(Scene script records)

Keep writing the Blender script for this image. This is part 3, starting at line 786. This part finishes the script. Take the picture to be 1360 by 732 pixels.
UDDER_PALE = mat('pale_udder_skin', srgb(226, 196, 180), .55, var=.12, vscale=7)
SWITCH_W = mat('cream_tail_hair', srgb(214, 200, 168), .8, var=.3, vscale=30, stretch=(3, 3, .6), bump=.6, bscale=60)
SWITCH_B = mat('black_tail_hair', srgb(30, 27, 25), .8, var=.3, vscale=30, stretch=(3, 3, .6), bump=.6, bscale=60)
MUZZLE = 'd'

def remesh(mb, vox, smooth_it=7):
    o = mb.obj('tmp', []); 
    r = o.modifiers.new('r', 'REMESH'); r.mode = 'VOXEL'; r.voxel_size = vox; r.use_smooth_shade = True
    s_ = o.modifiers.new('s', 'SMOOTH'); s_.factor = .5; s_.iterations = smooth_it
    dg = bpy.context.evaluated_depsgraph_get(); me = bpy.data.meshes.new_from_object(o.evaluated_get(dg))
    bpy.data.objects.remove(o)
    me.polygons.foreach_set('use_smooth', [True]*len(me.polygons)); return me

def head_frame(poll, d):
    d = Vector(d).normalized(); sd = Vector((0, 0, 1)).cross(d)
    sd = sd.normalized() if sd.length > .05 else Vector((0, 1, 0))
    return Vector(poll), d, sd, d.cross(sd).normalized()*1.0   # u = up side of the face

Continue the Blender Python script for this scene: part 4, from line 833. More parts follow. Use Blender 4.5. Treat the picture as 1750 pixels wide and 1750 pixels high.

_Given instruction_. Copy out the full material exactly as it appears.

_Complete output_.
Keep writing the Blender script for this image. This is part 3, starting at line 786. This part finishes the script. Take the picture to be 1360 by 732 pixels.
UDDER_PALE = mat('pale_udder_skin', srgb(226, 196, 180), .55, var=.12, vscale=7)
SWITCH_W = mat('cream_tail_hair', srgb(214, 200, 168), .8, var=.3, vscale=30, stretch=(3, 3, .6), bump=.6, bscale=60)
SWITCH_B = mat('black_tail_hair', srgb(30, 27, 25), .8, var=.3, vscale=30, stretch=(3, 3, .6), bump=.6, bscale=60)
MUZZLE = 'd'

def remesh(mb, vox, smooth_it=7):
    o = mb.obj('tmp', []); 
    r = o.modifiers.new('r', 'REMESH'); r.mode = 'VOXEL'; r.voxel_size = vox; r.use_smooth_shade = True
    s_ = o.modifiers.new('s', 'SMOOTH'); s_.factor = .5; s_.iterations = smooth_it
    dg = bpy.context.evaluated_depsgraph_get(); me = bpy.data.meshes.new_from_object(o.evaluated_get(dg))
    bpy.data.objects.remove(o)
    me.polygons.foreach_set('use_smooth', [True]*len(me.polygons)); return me

def head_frame(poll, d):
    d = Vector(d).normalized(); sd = Vector((0, 0, 1)).cross(d)
    sd = sd.normalized() if sd.length > .05 else Vector((0, 1, 0))
    return Vector(poll), d, sd, d.cross(sd).normalized()*1.0   # u = up side of the face

Continue the Blender Python script for this scene: part 4, from line 833. More parts follow. Use Blender 4.5. Treat the picture as 1750 pixels wide and 1750 pixels high.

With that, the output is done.